A member of the public makes a point during a public participation exercise at NOC headquarters as the firm's Chief Executive Leparan Morintat looks on. [Edward Kiplimo, Standard]

National Oil Corporation (NOC) expects an injection of Sh5 billion from a non-equity strategic partner as it enters the final phase of its revitalisation plan.

The plans to revamp the State-run oil marketer got Cabinet approval in August. It completed public participation and stakeholder engagements yesterday.

A sweetener in the envisaged deal is NOC’s rights to import a third of all fuel products into the country as per circular Legal Notice No 96 of June 2010.  

Legal Notice No. 43 of 2008 issued regulations guiding the establishment of the strategic petroleum reserves that required NOC to establish and manage strategic petroleum reserves equivalent to 90 days of consumption for the country. 

The Head of Public Service Circular in 2015 also directed all Government Departments and State corporations to procure their Petroleum product requirements from NOC an advantage it has not fully enjoyed because of a debilitating cash crunch.

At a budget committee meeting last Friday, it emerged that strategic stocks are a major security issue for the country, but reviving the oil marketer to carry out the role would help avert shortages of the commodities mainly due to disruptions globally.

Thirty per cent of petroleum products translates into 1.54 billion litres of the 5.14 billion litres of fuel that Kenyans consume annually, according to official government data.

The strategic partner is expected to pump in Sh2 billion to rebrand and renovate all the 100 NOC pump stations across the country and another Sh3 billion for fuel stocks.

“The partner will come in on a profit-sharing basis and will not seek any shares in the 100 per cent government-owned corporation but will agree with NOC on the sharing of the proceeds,” said NOC Chief Executive Leparan Morintat.

It is expected that once revamped, NOC could seek to supply petroleum to all government departments and institutions.
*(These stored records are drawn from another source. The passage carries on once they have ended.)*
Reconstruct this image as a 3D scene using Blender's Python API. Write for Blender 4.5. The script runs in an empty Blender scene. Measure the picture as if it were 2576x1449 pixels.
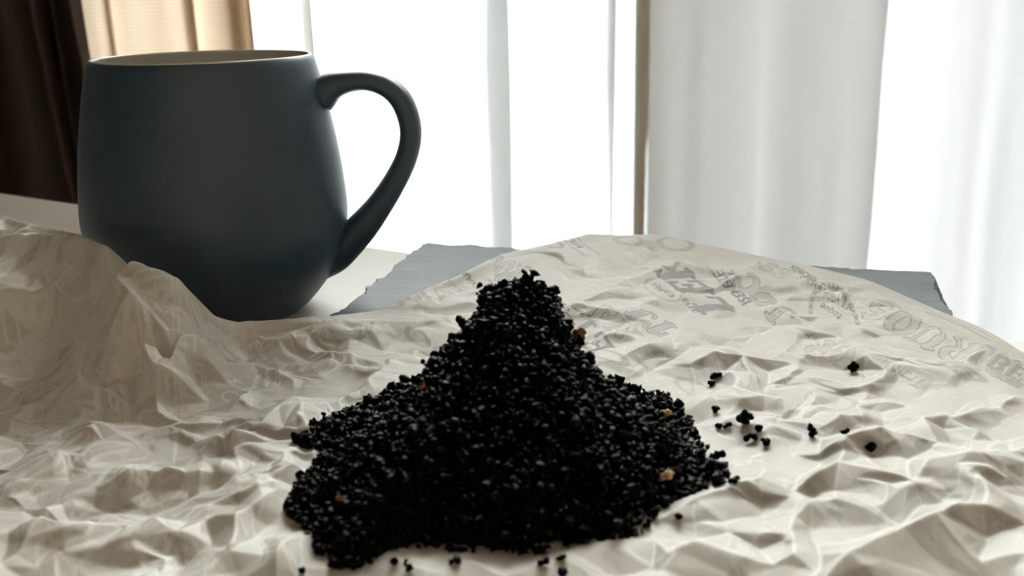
import bpy, bmesh, math, random
import numpy as np
from mathutils import Vector, Matrix
from mathutils.geometry import delaunay_2d_cdt

random.seed(7)
rng = np.random.default_rng(11)
S = bpy.context.scene
COL = S.collection

# ------------------------------------------------------------------ camera
F, PITCH, ROLL, CAM_H = 2650.0, math.radians(16), math.radians(1.2), 0.125
fw = np.array([0, math.cos(PITCH), -math.sin(PITCH)])
r0 = np.array([1.0, 0, 0]); u0 = np.array([0, math.sin(PITCH), math.cos(PITCH)])
rt = math.cos(ROLL) * r0 - math.sin(ROLL) * u0
up = math.sin(ROLL) * r0 + math.cos(ROLL) * u0
CAM = np.array([0, 0, CAM_H])
cd = bpy.data.cameras.new('camera')
cd.sensor_width = 36; cd.lens = F / 2576 * 36
cd.clip_start = 0.01; cd.clip_end = 60
cd.dof.use_dof = True; cd.dof.focus_distance = 0.355; cd.dof.aperture_fstop = 18
cam = bpy.data.objects.new('camera', cd); COL.objects.link(cam)
cam.matrix_world = Matrix(((rt[0], up[0], -fw[0], 0), (rt[1], up[1], -fw[1], 0), (rt[2], up[2], -fw[2], CAM_H), (0, 0, 0, 1)))
S.camera = cam

# ------------------------------------------------------------------ daylight (overcast, seen through the window) and exposure
W = bpy.data.worlds.new('overcast_sky'); S.world = W; W.use_nodes = True
bg = W.node_tree.nodes['Background']
bg.inputs[0].default_value = (0.985, 0.985, 0.97, 1); bg.inputs[1].default_value = 27.0
S.view_settings.view_transform = 'Standard'; S.view_settings.look = 'None'
S.view_settings.exposure = 0.45; S.view_settings.gamma = 1.0; S.view_settings.use_curve_mapping = False
S.cycles.max_bounces = 10; S.cycles.diffuse_bounces = 5; S.cycles.transmission_bounces = 8
S.cycles.transparent_max_bounces = 16; S.cycles.sample_clamp_indirect = 6

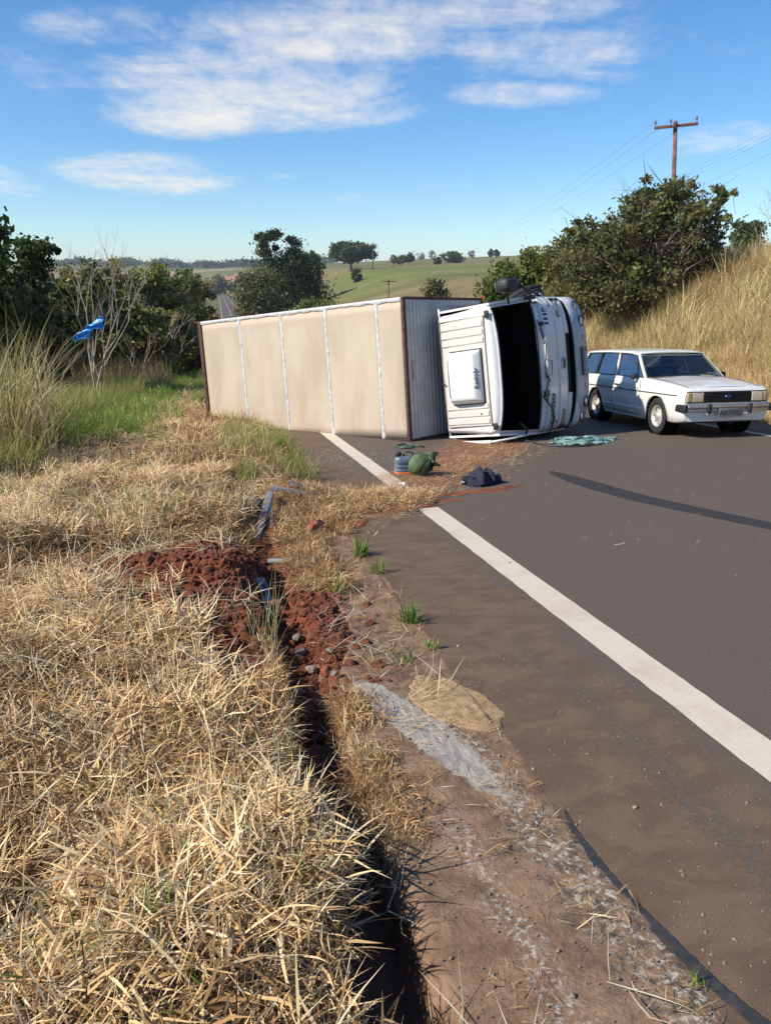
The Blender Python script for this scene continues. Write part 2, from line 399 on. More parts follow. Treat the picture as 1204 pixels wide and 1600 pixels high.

In 2021, Mr Morintat signed a fuel supply deal with Geothermal Development Company (GDC) that will see NOC supply the energy firm with more than 10 million litres of fuel products.
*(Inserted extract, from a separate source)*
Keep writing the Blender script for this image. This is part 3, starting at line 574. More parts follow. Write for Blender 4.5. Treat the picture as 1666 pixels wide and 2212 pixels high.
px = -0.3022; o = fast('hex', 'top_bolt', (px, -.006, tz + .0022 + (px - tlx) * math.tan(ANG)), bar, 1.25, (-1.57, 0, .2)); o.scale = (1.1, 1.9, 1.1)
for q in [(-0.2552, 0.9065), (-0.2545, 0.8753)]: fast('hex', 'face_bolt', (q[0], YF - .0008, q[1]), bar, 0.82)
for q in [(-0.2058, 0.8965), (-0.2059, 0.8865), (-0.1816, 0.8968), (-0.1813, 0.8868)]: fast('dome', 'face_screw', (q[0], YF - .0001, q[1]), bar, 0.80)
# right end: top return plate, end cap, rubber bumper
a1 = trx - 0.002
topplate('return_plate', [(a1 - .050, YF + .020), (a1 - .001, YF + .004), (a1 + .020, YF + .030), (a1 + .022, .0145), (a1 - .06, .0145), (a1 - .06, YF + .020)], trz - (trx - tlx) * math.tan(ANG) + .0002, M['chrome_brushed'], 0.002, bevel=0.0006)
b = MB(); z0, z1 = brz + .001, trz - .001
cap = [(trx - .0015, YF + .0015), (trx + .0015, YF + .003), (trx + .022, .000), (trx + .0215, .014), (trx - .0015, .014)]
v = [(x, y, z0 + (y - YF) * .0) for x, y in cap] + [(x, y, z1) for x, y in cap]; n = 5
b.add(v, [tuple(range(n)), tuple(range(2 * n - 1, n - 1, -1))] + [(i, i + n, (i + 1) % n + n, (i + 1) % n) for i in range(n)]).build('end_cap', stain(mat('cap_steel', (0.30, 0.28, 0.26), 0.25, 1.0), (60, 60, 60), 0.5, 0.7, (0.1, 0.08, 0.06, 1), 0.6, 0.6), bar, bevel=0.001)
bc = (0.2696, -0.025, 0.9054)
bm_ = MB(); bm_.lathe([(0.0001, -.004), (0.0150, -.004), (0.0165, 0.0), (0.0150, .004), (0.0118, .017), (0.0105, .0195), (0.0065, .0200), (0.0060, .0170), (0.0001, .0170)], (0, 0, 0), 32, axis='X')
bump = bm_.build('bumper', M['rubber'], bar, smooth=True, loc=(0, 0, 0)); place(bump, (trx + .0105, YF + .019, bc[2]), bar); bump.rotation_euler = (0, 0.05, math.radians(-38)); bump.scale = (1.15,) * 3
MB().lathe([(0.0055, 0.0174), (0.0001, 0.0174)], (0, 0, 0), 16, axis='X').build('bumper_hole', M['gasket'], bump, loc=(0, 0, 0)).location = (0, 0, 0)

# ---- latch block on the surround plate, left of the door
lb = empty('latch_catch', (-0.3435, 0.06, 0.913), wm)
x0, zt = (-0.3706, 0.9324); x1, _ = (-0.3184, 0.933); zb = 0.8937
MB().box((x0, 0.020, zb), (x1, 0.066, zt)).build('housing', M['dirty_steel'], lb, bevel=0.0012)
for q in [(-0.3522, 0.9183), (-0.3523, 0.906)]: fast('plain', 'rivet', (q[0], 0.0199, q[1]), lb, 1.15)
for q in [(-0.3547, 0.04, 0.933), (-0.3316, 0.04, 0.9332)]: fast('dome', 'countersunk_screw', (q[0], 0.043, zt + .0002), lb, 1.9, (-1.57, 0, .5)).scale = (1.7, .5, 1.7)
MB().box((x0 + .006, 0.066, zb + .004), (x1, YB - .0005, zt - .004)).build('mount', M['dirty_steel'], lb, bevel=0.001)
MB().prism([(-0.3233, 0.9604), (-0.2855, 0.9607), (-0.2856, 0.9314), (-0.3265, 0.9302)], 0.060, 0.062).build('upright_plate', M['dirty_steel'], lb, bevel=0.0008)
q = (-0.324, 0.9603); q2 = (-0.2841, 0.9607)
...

He termed the partnership a great example of fruitful and productive partnerships between government agencies working together for the common good of the Mwananchi. 

Last month, the Cabinet approved the reconfiguration of the State corporation, which will see it split into three subsidiaries under one holding company.
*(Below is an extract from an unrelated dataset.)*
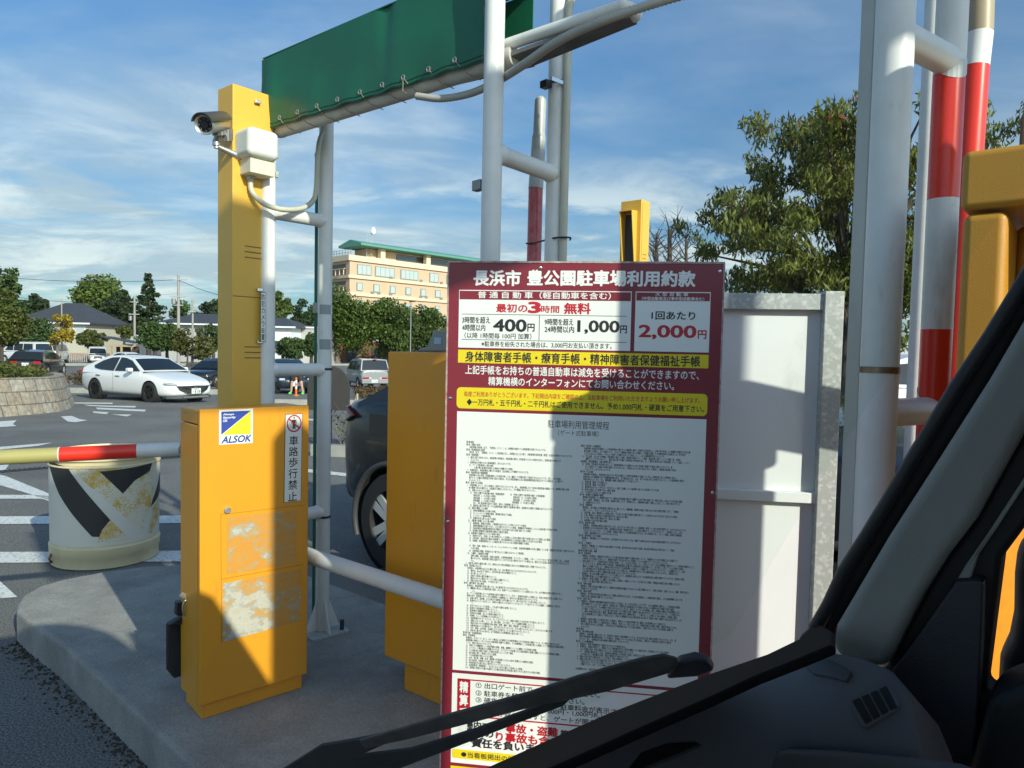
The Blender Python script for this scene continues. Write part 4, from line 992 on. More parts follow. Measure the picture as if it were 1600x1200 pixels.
l0 = SF.uv(729, 688.5); l1 = SF.uv(723, 1044); rgt = SF.uv(900, 760)[0]
SF.text(mb, LEFT, l0[0], rgt, l1[1], l0[1], .0012, 0, .006, 1)
r0 = SF.uv(908, 694.5); r1 = SF.uv(901, 1046); rg2 = SF.uv(1087, 800)[0]
SF.text(mb, RIGHT, r0[0], rg2, r1[1], r0[1], .0012, 0, .006, 1)
mb.build('fine_print', M['ink'], nb)
def z3(x, y): return SF.uv(690 + x / 5.161, 1040 + y / 5.161)
mb = MB()   # payment instructions in the lowest panel
u0, v1 = z3(130, 100); v0 = z3(115, 395)[1]; ur = u3 - .022
SF.rect(mb, u0, ur, v1 - .0035, v1, .0012, 1); SF.rect(mb, u0, ur, v0 - .002, v0 + .002, .0012, 1)
SF.rect(mb, u0, z3(232, 200)[0], v0, v1, .0012, 1, r=.006)
for k, ch in enumerate('精算手順'):
    xa, xb = z3(148, 150)[0], z3(214, 150)[0]; va = v1 - .008 - k * .0385; SF.text(mb, ch, xa, xb, va - .031, va, .0022, 2, .035)
rows = (('① 出口ゲート前で一旦停止して下さい。', 275, 155, 38), ('② 駐車券を精算機に入れて下さい。', 275, 217, 38), ('③ 硬貨・紙幣を入れると、駐車料金が表示されます。', 275, 272, 38),
        ('（10円・50円・100円・500円・1,000円札）', 330, 318, 36), ('④ 精算が終わりますと、ゲートが開きます。', 275, 372, 38))
for body, x, y, h in rows:
    ua = z3(x, y)[0]; vv = z3(x, y)[1]; hh = .0165; co, fs = txt_mesh(body[:1] if 0 else body, .0, 3)
    wid = (co[:, 0].max() - co[:, 0].min()) / (co[:, 1].max() - co[:, 1].min()) * hh * 1.12
    SF.text(mb, body, ua, min(ua + wid, ur), vv - hh / 2, vv + hh / 2, .0012, 0, .006)
for body, x, y, h, mi in (('場内での', 190, 470, .021, 0), ('事故・盗難', 520, 500, .026, 1), ('等', 960, 545, .02, 0), ('車両の', 190, 530, .024, 0), ('り事故も含め', 440, 570, .027, 1), ('一切の', 165, 590, .02, 0), ('責任を負いません。', 245, 618, .025, 0)):
    ua, vv = z3(x, y); n = len(body); SF.text(mb, body, ua, ua + n * .0305 * (h / .027), vv - h / 2, vv + h / 2, .0012, mi, .04)
ya, yb = z3(140, 672)[1], z3(140, 745)[1]; SF.rect(mb, u_l + .003, u3 - .003, yb, ya, .0012, 3, r=.006)
SF.text(mb, '●当看板掲出の行為を禁止します。', z3(160, 700)[0], z3(160, 700)[0] + .30, (ya + yb) / 2 - .008, (ya + yb) / 2 + .008, .0022, 0, .01)
mb.build('payment_instructions', [M['ink'], mat('signal_red_ink', (.45, .01, .02), .4), M['ink_white'], M['sign_yellow']], nb)
for px in ((844, 418.5), (697, 622), (700, 815), (1122, 770), (1125, 424)):
    mb = MB(); u, v = SF.uv(*px); u = min(max(u, .012), SWID - .012); mb.lathe(SF.pt(u, v, 0), SN, [(0.0045, 0), (.0045, .0012), (.003, .002), (0, .002)], 14); mb.build('screw', M['chrome'], nb, smooth=True)

# ================================================================== WHITE PANEL, RIGHT FRAME, PAYMENT MACHINE
PD = 2.28
WP = at(1100, 600, PD); WP.z = 0; WW = SW; WF = Face(WP, WW, SN)
wpn = thing('steel_panel', 'plain white panel in a galvanised frame, to the right of the notice board', 'panel', tuple(at(1290, 700, PD).xy) + (.15,))
uL, uR = WF.uv(990, 600)[0], WF.uv(1279, 700)[0]; zt3 = WF.uv(1200, 459)[1]
mb = MB(); mb.box(WF.pt((uL + uR) / 2, (zt3 + .19) / 2, -.012), WW * (uR - uL) / 2, SN * .004, UP * (zt3 - .19) / 2); mb.build('sheet', M['panel_white'], wpn)
mb = MB(); hb = WF.uv(1200, 459)[1] - WF.uv(1200, 484)[1]; mb.box(WF.pt((uL + uR) / 2, zt3 - hb / 2, .006), WW * (uR - uL) / 2, SN * .014, UP * hb / 2); mb.build('top_rail', M['galv'], wpn, bevel=.002)
zm1, zm0 = WF.uv(1200, 766)[1], WF.uv(1200, 782)[1]; mb = MB(); mb.box(WF.pt((uL + uR) / 2, (zm1 + zm0) / 2, .005), WW * (uR - uL) / 2 * .998, SN * .013, UP * (zm1 - zm0) / 2); mb.build('middle_rail', M['panel_white'], wpn, bevel=.002)
pu0, pu1 = WF.uv(1279, 600)[0], WF.uv(1309, 600)[0]; zp = WF.uv(1295, 456)[1]
mb = MB(); mb.box(WF.pt((pu0 + pu1) / 2, (zp + .15) / 2, -.002), WW * (pu1 - pu0) / 2, SN * .034, UP * (zp - .15) / 2); mb.build('post', M['galv'], wpn, bevel=.003)

rw, rb = at(1380, 450, 1.52), at(1474, 300, 1.66)
rf = thing('pipe_barrier', 'thick white pipe frame, one post banded red and white, beside the yellow payment machine', 'pipe barrier', (rw.x, rw.y, .15))
def vpipe(p, z0, z1, r, name, mats, par, cuts=None):
    mb = MB()
    if not cuts: mb.cyl((p.x, p.y, z0), (p.x, p.y, z1), r, n=36)
    else:
        zs = [z0] + [c for c, _ in cuts]
        for i, (zc, mi) in enumerate(cuts): mb.cyl((p.x, p.y, zs[i]), (p.x, p.y, zc), r, n=36, mi=mi)
    return mb.build(name, mats, par, smooth=True)
vpipe(rw, .15, 3.0, .0381, 'post', M['white'], rf)
zc = lambda y: at(1465, y, 1.66).z
vpipe(rb, .15, 3.0, .0330, 'banded_post', [M['white'], M['red']], rf, [(zc(720), 1), (zc(515), 1), (zc(312), 0), (zc(115), 1), (3.0, 0)])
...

These are NOC Upstream Ltd, which will cover upstream oil and gas exploration; NOC Downstream Ltd to handle marketing and distribution roles; and NOC Trading Ltd, which will hold strategic stocks of petroleum products for import and export.

It is expected that after the revamp, NOC Upstream will intensify oil and gas exploration in the country.

NOC operates its own exploration acreage in Block 14T, which is located within the southern Tertiary Rift Basin.